Hace un par de años apareció
en la editorial Deusto Identidad. La demanda de dignidad y las políticas del
resentimiento de Francis Fukuyama. Realmente este libro es una breve
revisión de una de las partes más interesantes de una obra suya anterior, más
densa y conocida, El fin de la Historia y el último hombre, que es de
1992, y que desde su publicación fue injustamente vapuleada, en gran parte,
como explica el propio autor en la introducción de Identidad, porque
nadie se tomó la molestia de leer más allá del título.
Da un poco de vergüenza tener que explicar todavía hoy a sus críticos que cuando Fukuyama hablaba del fin de la historia no quería decir, evidentemente, que tras el derrumbe de la Unión Soviética iban a dejar de pasar cosas, sino que la “Historia” -así con mayúsculas, en sentido hegeliano- con grandes combates dialécticos, catálogo de ideologías para elegir y distintas fases de desarrollo humano, sí se había terminado, porque la democracia liberal pasaba a ser el único sistema legítimo para Occidente. Su error, que él mismo reconoce, fue creer que la democracia liberal no tenía marcha atrás y que la globalización acabaría democratizando a todos los países, cuando es evidente que nada de esto tiene por qué ser así.
Pero la tesis fuerte de fondo sí que se ha evidenciado como profética. Salvo en grupos minoritarios, las grandes ideologías por las que las multitudes se inmolaban se han desvanecido, y ya no hay proyectos comunitarios que den sentido existencial a las naciones occidentales.
Y lo que ha quedado en la pleamar son individuos aislados y desorientados, volcados en sí mismos. Contrariamente a lo que la esperanza liberal anhelaba, el desvanecimiento de lo comunitario no ha favorecido la emergencia de personalidades excelsas que buscan la autosuperación, sino la proliferación de perpetuos adolescentes que deambulan por la vida, entre biliares y temblorosos, demandando que les hagan casito.
Fukuyama describe este paisaje
yermo, y que él supo ver antes que nadie, como “los imperios del
resentimiento”. Por todas partes se lucha por una demanda de dignidad que no
requiere más mérito que el de adscribirse a una identidad, cuando más doliente
mejor. La lucha de clases o la guerra entre Estados
palidecen ante la violencia de un mindundi que quiere que la sociedad le diga
lo estupendo que es. Es el amanecer de las políticas de identidad.

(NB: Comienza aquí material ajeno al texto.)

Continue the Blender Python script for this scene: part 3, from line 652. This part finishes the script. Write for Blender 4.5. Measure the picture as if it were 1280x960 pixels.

El autor norteamericano rescata
un término platónico que se refería al orgullo de la casta de los guerreros, thymós, y lo generaliza a todas las esferas de la sociedad. En Identidad dice
que uno de los errores fatales del liberalismo, y que ha precipitado su debilidad
actual, es el “olvido de thymós”. Las gentes no quieren únicamente bienestar
material y libertad, también quieren relatos que doten de narrativa a sus
vidas. Y como el liberalismo no hace esto último, porque considera que no es su
misión, surgen desde la periferia populismos y nacionalismos varios que sí dan thymós, y se ganan a las masas.
El “reconocimiento thymótico” pasa a ser entonces el meollo de la política. Ya no se habla de economía y leyes, sino de a cuánto está el kilo de identidad.
Fukuyama se queda aquí. Le hubiera venido bien un poco de materialismo ácrata. Tendría que haber dado un paso más y analizar cuánto de timo tiene lo thymótico, pero es que en inglés no es tan evidente. Habría que analizar que esto no surge espontáneamente, sino que se crea desde el poder, y que sirve para despolitizar la economía.